さらに彼(ロック)は私有財産の正当性をも基礎づけました。個人の私有財産というのは、労働の結果、新たに生み出された資源です。誰かから奪ったものでもなければ、盗んだものでもない。その人の持っている私有財産は労働に対する正当な報酬なのだから、それをどれだけ貯めようと、どんな使い方をしようと、誰にも文句を言われる筋合いはない。(110P)

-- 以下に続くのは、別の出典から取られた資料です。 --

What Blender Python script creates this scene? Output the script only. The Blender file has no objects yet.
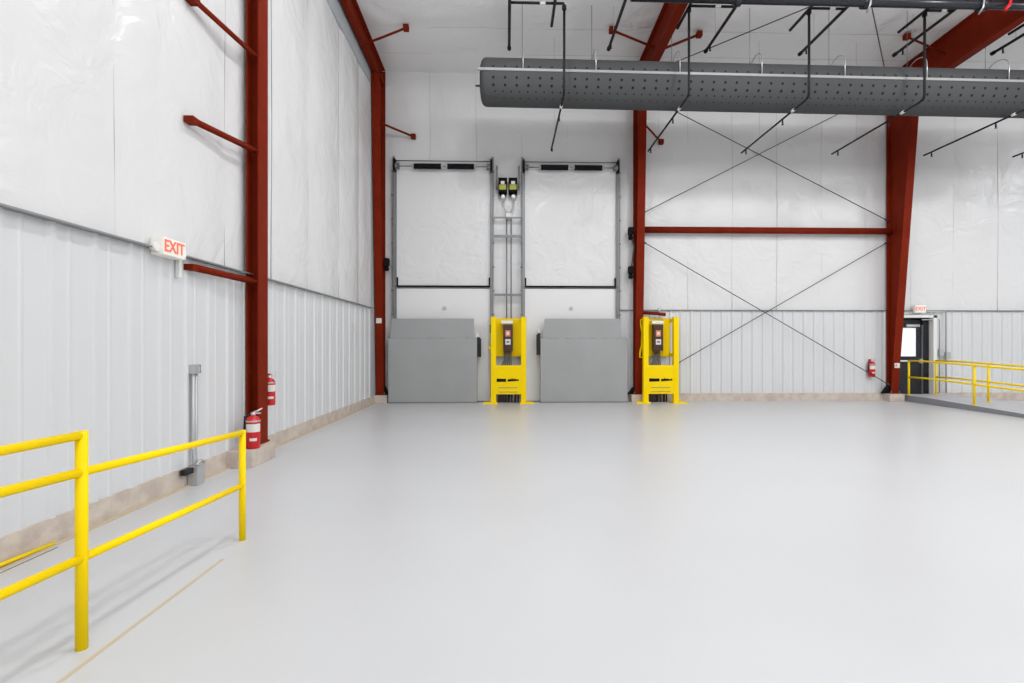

そして社会契約説で最も重要なことは、自然状態で人間が持っていた生命、自由、財産の権利を国家権力が不当に奪うことは許されないというものです。

アメリカ独立戦争アメリカ革命)

 1765年ごろ、イギリスの議会はアメリカにおける「印紙税法」を可決しました。新聞やら何やらに印紙を貼ることを義務づけたのです。しかし、この時アメリカからは一人の議員も出ていませんでした。

イギリスの憲法には、「代表なくして課税なし」という大原則があります。前にも述べたように、ヨーロッパの議会は税金問題を解決するために作られました。(113P)

ロックの思想においても、財産の権利は国民が持っており、勝手に税金を課してはならない。そこでアメリカの人たち(当時はアメリカ国はまだない)は抵抗権を行使し、暴動を起こしました。しかしイギリス政府、議会はアメリカの人々の考え方がよく理解できず、次々と新しい税金を作りました。その一つがお茶であり、ボストン茶会事件に発展していきました。いよいよ人々は団結し、抵抗権を超えた革命権の行使へと向かっていったのです。こうしてロックに思想によって、あたかも社会契約で作られたような新国家・アメリカ合衆国が生まれました*1



東宝映画「怪獣大戦争」(監督:本多猪四郎)より、「モンスターゼロを倒すためワンとツーをお借りしたい」

*1:アメリカで銃が規制されないのは、抵抗権・革命権の理論に基づく。